Building Civic Capacity in an Era of Democratic Crisis by Hollie Russon-Gilman and K. Sabeel Rahman

About $3 billion was contributed to influence 2016 federal campaigns. In a new paper entitled “Building Civic Capacity in an Era of Democratic Crisis,” Hollie Russon-Gilman and K. Sabeel Rahman suggest a much better way to spend some of that money.

I realize, by the way, that political donors want candidates to notice their support. It would nevertheless make all the difference if they gave one percent of their $3 billion to activities that strengthen democracy–compensating for irradiating the body politic with polarizing and demoralizing messages. Progressive donors would also build the base for more progressive policy by investing for the longer term.

Russon-Gilman and Rahman argue “that today’s populist moment emphasizes the need to create a genuinely responsive, participatory form of democratic politics in which communities are empowered, rather than alienated.” They advocate investments that “self-consciously strive to build constituencies and identities that are more inclusive and accommodating. Think of this as ‘us’ populism, as opposed to ‘them’ populism.”

That basic stance supports two strategies:

  1. More investment in community organizing, especially the types that build “new bridges across racial, gender, and geographic divides.” Russon-Gilman and Rahman advocate broad-based, long-term organizing instead of mobilizing people around specific issues.
  2. “Reforming our institutions of governance” so that agencies offer citizens more “hooks and levers” to influence power, and so that public sector workers have skills and incentives to engage the public better.

These strategies imply (as the authors note) a broad understanding of democracy.

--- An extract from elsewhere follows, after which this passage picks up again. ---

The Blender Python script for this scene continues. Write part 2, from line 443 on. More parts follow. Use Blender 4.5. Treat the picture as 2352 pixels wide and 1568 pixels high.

It is not all about elections, nor even about the official government. It’s about how people come together and exercise power.

The paper offers valuable case studies. For instance, under the heading of organizing:

  • “The Center for Rural Strategies (CRS) … based in Whitesburg, Ky. in the central Appalachian coalfields, provides rural communities and nonprofit organizations with resources on innovative media and communications strategies in order to strengthen their work.” CRS provides information, challenges stereotypes about its communities, and lobbies for better access to the physical infrastructure for communications, because both content and conduit matter. (See “Building Democracy in ‘Trump Country’” by Ben Fink for a similar case.)
  • “Coworker.org (Coworker) is a digital platform for workers’ voices founded in response to the decline of formal institutions organizing workers and geared towards building a twenty-first century model of worker power. The organization provides tools directly to workers to self-advocate within the workplace, usually where no labor structure or organizing already exists.” Like CRS, Coworker invests in people who develop as leaders.

Examples under the heading of institutions include:

  • “The Office of Community Wealth Building (OCWB) was established as a permanent city agency in Richmond, Va., in 2015 to provide anti-poverty strategy and policy advice to the mayor and to implement municipal poverty reduction initiatives and systemic changes around housing, education, and economic development.”
  • “The Public Engagement Unit (PEU) is a division in New York’s city government started in 2015 [is] devoted to knocking on doors and making calls to hard-to-reach constituents to enroll them in city services, as well as foster long-term individual relationships with city staff.”

Overall, “Building Civic Capacity in an Era of Democratic Crisis” helps make the case for investments that are less short-term, less oriented to immediate efficiency, less split between government and civil society, but more experimental, more open-ended, and more truly inclusive than we normally see (especially, I would say, on the left).